Trump opened Saturday with a renewed assault on The Washington Post, owned by Amazon head Jeff Bezos, using the pretext of a campaign against Amazon’s unfair use of the US Postal Service:

Trump’s presentation of the Amazon case was a distortion of the situation with the US Postal Service, which has been limited in its charging of all mass parcel users by Congressionally-mandated rates which have not been altered since 2006. The tweets also raised questions of whether Trump would try to limit freedom of the press by presenting journalists as lobbyists.

None of this troubled the President as he spent the day beyond reach of advisors. He had been alone on the personal front, with his wife Melania avoiding travel to Florida last week, reportedly amid tension over the claims of Trump’s affairs and sexual harassment — although she was photographed with her husband today for a Sunday church service.

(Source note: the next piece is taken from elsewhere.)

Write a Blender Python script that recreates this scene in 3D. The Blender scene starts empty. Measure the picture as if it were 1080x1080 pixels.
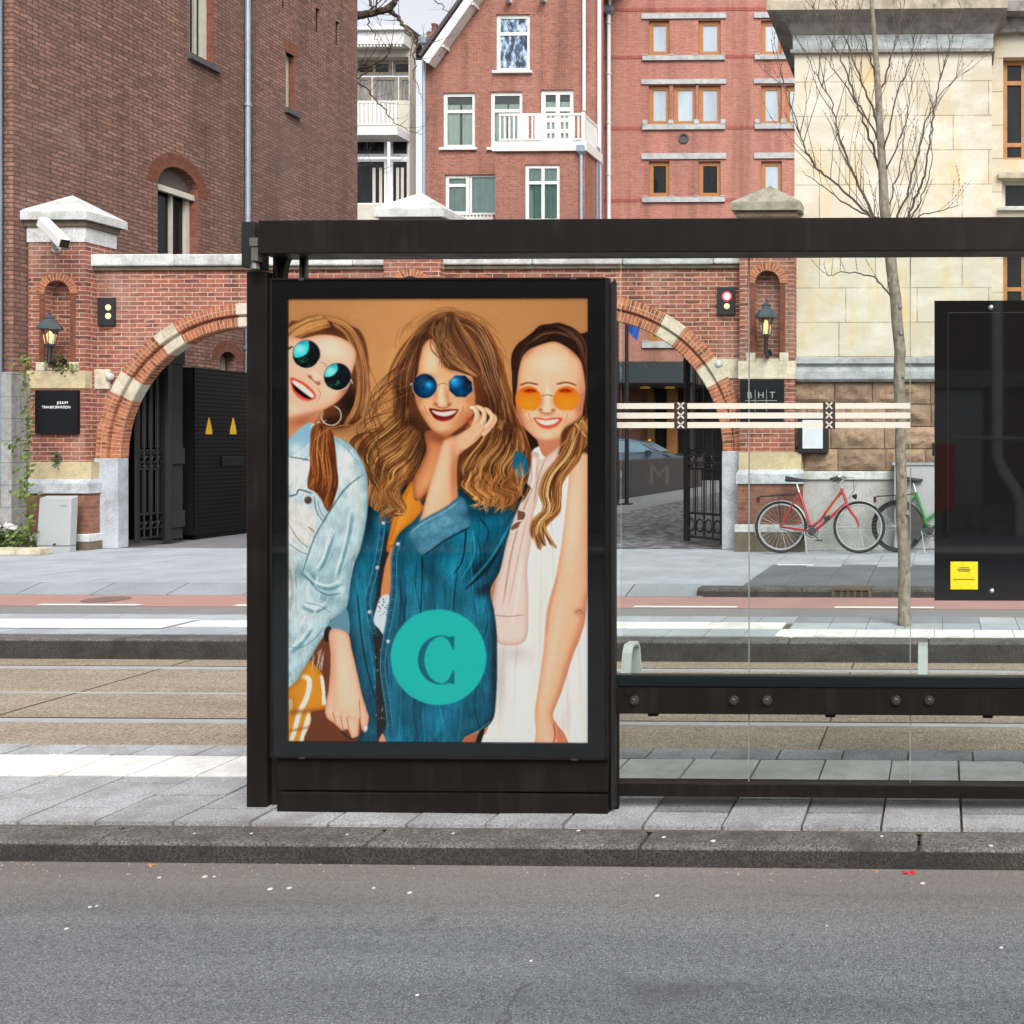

Back in Washington, Press Secretary Sarah Huckabee Sanders tried to present Trump’s behavior as that of an assertive, effective leader:

The President is in an action mood and doesn’t want to slow-roll things, from trade to the border to staffing changes. He wants to make things that he’s been discussing for a while happen. He’s tired of the wait game.

Longtime Trump ally and friend Rudy Giuliani, the former Mayor of New York, asserted, “It took time for the President to discover how far he could move things and find the pieces that fit. Now, he sees he has an open field.”